Abstract

Although there is a long tradition of separating perception, action, and learning, these can be treated separately only under very special circumstances. There are both theoretical reasons evident from a treatment of such control tasks in the framework of Markov decision processes, as well as empirical studies having revealed this fact, especially when considering naturalistic sequential visuomotor tasks. We will present results from several studies investigating these dependencies.

First, we show that learning of representations of natural visual stimuli through generative models can explain a variety of psychophysical biases only when in addition to the statistics of the natural environment one also takes the influence of the specific imaging system such as the eye as well as the active usage of the visual system into account.

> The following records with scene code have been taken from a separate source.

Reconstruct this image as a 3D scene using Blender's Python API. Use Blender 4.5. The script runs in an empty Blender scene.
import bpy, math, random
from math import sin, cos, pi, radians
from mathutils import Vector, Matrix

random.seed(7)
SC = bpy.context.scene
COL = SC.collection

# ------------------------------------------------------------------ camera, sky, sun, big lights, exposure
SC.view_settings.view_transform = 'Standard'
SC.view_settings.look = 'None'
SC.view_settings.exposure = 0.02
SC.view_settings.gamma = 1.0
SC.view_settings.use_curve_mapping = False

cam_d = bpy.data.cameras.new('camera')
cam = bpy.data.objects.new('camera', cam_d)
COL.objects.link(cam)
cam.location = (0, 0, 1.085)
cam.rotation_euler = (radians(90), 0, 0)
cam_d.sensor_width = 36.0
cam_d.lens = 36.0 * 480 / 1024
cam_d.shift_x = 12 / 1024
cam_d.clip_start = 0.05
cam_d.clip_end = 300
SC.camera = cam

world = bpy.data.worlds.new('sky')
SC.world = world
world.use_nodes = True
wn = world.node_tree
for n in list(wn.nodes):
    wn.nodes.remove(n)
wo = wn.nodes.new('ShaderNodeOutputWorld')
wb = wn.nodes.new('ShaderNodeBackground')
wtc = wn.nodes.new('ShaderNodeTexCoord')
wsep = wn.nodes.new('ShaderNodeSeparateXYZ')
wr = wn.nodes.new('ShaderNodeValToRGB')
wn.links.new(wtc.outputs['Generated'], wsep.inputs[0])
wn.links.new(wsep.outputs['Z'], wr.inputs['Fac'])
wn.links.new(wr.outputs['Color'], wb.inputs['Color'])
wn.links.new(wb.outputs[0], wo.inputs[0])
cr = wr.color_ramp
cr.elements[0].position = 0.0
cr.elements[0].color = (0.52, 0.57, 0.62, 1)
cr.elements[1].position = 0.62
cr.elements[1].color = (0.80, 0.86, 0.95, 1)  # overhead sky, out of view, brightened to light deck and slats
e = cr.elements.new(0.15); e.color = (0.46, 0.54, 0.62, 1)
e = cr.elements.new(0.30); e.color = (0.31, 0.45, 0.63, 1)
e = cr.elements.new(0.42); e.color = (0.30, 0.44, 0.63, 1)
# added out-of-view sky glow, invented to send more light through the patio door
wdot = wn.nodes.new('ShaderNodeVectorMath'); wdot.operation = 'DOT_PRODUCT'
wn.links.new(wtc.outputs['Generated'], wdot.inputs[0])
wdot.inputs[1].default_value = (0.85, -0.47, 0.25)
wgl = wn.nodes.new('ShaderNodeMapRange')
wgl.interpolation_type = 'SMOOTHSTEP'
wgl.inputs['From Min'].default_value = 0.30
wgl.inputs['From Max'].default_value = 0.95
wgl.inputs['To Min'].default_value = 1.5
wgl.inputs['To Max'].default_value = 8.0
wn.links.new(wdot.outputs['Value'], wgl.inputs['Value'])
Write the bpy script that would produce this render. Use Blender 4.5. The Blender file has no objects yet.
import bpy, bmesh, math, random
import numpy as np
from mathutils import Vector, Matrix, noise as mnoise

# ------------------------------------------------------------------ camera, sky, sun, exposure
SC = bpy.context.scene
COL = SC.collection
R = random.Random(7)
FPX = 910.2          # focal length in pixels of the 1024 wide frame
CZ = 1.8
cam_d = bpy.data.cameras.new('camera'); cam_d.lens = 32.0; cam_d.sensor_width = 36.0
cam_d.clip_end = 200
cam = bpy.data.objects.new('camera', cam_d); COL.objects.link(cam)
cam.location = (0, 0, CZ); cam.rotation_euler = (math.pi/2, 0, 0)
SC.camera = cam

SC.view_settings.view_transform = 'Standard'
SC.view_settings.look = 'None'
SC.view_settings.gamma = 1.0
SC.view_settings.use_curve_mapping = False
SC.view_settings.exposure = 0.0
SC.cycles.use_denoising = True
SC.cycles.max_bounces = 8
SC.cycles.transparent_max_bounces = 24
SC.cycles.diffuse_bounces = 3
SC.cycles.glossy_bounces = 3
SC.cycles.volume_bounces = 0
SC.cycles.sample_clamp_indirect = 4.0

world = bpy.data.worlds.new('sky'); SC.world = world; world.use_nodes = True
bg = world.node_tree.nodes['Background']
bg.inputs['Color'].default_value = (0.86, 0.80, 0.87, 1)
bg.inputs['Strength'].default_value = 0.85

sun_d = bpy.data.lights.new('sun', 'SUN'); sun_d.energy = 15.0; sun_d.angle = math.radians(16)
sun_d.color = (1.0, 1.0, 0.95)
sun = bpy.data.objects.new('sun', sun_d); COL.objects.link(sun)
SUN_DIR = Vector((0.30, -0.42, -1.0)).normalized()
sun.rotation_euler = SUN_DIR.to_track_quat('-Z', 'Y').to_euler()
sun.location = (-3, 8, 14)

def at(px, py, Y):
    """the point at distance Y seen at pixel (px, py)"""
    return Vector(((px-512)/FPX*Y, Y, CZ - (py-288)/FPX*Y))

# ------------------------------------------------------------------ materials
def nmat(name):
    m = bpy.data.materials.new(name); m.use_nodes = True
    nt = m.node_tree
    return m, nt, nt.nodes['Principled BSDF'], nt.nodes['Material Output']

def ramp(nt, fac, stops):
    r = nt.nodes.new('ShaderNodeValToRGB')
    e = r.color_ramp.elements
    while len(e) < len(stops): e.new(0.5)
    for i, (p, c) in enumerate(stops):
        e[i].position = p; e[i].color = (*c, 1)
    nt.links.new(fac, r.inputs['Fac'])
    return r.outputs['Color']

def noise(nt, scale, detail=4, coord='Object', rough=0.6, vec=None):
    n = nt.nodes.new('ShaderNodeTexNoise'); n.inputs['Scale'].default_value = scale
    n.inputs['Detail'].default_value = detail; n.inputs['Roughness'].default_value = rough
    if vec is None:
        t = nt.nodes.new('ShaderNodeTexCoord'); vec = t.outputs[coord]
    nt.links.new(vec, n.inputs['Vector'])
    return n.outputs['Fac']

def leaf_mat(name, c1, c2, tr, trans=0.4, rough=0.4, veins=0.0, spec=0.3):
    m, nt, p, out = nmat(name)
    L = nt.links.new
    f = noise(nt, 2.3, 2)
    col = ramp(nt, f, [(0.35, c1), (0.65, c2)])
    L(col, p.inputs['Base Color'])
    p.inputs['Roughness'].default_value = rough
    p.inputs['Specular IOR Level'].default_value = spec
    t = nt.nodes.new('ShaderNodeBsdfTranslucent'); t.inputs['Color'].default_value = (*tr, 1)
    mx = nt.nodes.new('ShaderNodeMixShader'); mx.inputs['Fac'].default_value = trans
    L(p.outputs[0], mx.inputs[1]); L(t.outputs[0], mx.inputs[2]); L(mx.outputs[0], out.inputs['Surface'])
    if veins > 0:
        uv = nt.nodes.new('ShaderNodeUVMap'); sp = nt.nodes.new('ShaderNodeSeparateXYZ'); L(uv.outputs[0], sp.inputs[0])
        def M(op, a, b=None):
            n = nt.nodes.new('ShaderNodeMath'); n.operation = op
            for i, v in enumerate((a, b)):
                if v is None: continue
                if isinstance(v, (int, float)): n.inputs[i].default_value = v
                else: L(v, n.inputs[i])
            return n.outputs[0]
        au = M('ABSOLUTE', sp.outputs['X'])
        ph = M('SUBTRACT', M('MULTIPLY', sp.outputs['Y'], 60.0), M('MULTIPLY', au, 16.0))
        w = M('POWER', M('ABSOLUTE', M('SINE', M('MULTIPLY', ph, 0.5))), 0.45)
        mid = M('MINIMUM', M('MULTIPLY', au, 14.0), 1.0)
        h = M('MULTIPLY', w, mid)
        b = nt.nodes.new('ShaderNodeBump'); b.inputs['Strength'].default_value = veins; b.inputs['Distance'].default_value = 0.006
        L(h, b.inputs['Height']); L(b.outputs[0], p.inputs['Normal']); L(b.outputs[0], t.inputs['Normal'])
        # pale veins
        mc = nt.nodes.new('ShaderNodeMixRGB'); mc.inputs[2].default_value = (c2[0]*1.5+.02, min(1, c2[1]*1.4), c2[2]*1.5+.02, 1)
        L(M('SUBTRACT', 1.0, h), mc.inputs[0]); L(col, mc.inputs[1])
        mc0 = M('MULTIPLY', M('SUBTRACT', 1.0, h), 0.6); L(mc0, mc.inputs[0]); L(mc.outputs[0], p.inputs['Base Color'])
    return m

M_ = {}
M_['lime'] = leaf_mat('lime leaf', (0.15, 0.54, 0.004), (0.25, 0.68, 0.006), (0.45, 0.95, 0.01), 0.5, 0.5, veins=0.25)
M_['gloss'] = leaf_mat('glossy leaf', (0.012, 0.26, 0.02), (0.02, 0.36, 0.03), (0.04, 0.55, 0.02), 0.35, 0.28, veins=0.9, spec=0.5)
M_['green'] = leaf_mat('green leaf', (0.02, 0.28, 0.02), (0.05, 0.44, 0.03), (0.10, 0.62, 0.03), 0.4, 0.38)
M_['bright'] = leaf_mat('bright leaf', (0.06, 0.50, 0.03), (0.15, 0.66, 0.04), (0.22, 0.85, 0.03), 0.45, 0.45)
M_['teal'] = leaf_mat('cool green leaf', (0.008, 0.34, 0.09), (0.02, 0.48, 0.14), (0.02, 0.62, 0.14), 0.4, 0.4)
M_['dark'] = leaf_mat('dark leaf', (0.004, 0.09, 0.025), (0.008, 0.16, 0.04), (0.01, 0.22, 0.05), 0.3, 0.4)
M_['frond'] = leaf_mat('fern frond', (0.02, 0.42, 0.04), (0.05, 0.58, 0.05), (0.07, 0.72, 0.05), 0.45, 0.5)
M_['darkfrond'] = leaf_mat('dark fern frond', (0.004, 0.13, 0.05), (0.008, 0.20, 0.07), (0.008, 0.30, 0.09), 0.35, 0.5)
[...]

Second, we will show how human visuomotor behavior can be quantified using Bayesian inverse reinforcement learning algorithms to extract the reward functions underlying human actions. This analysis demonstrates that the guidance behavior in a navigation task does not necessarily follow the given task instructions and reveals systematic individual differences within subject’s task priorities.

Finally, we will present results from a study in which human subjects intercepted moving objects in a virtual environment. Many animals use the well studied constant bearing angle strategy, which has been characterized as a fast and frugal heuristic. The relationships governing the behavior of the environment were manipulated systematically so as to reveal that subjects can indeed quickly learn new sequential control policies. A theoretical analysis shows, that the learned behavior can only be understood by considering the observation and control uncertainties in order to successfully carry out the interception task.